Cooper: Craig nailed it. But you still need people that when Craig leaves the room, saying, ‘He’s right.’ And let that trickle down. Because that could have spiraled the other way. It’s a testament to the coach and the team and their leadership with how that played out.
On how they handle criticism, whether it’s on social media or not, and advice to young coaches on making sure you’re confident in yourself
Brind’Amour: It’s making sure you have trust in some people, whether it’s your parents, your friends that you can throw something off of that’s bothering you. The easy answer is ‘Don’t read that stuff.’ But they all do. Or you hear about it. How do you handle that?

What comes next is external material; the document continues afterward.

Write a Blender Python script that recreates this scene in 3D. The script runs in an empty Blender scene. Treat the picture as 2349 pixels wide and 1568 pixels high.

For me, it doesn’t do any good when you keep it inside. That’s why you need a circle of people, maybe it’s one or two, someone you can trust to talk things through. I have one of my best friends in the world, he’s not a hockey player, but he’s my right-hand man. And I don’t know where I’d be without him, being able to talk things through.
It’s important that you have that.
DeBoer: There isn’t a right answer. It’s the age we live in, people can hide behind comments, they can be ruthless, they can be mean. There’s no accountability for it. This generation has to have a thick skin. We get paid to accept that type of criticism. The toughest part is on the families, your kids read it, your wife reads it, your mother and father read it. They take it a lot more personally than we do. We have the maturity and we know what we’re dealing with. I think it’s just the support and always having those lines of communication open.
Cooper: You have to sift through the embarrassment. That’s the hardest part. You’ve got to get kids to open up. I try to do that with my kids. You do need a circle of trust and people that you can lean on for whatever happens. Criticism is a part of life and unfortunately, social media has brought it to the forefront.
When I was coming up through the ranks and got to the NHL, I was reading the press clippings. You see your name in the paper, ‘Wow this is really cool.’ But now I don’t read any of it. To me, it’s just counterproductive. I talk to my kids about it and if they’re still a little bit young, with the players, it’s turning criticism into a positive outcome.